Obama's not the most qualified for the job, obviously. But that's a specious argument--have we ever elected the best guy? But he may have something that we need more than we need experience--his transparency. The Bush White House has so fully exploited every action for political gain that transparency is dead in Washington. Everyone has become a slimy PR man, "framing" issues rather than addressing them. A truly transparent person, who had the credibility to call bullshit when he saw it, would arguably be the most valuable thing we could hope for.

It's probably his only shot, now that he's risen to the level of potential candidate.

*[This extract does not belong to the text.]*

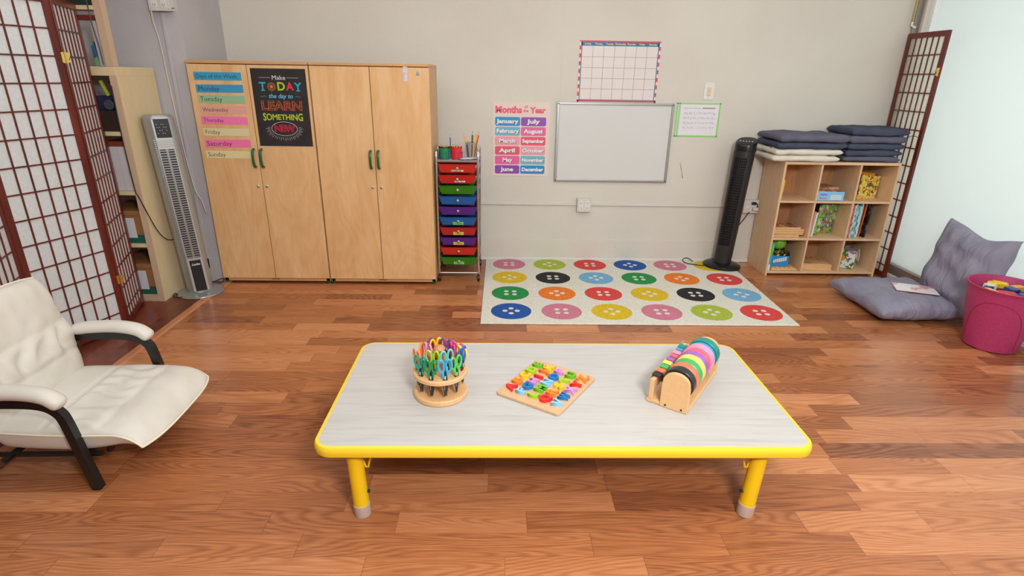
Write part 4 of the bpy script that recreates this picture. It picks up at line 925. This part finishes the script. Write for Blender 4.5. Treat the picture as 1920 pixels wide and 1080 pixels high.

I'm still thinking Gore, with his focus on global warming, is the best guy. But I could get on board with Obama. He ain't no Kerry, and he could break us out of the rut of exploiting everything for political gain. Dems do this as readily, if less adeptly, as the GOP. Wouldn't it be shocking to see substance become the currency of politics? It can only happen with a guy who actually talks straight. Obama may be the only one with that cred. I guess we can only watch and wait.

1 comment:

Chuck Butcher said...

I guess my question would be just exactly what good has "experience" done us in the past 40 years? I'll take a command of ethical behavior and clear speaking and wililngness to learn (and hear & understand criticism)

Who that might be I have no idea at this point. Dennis Kucinich?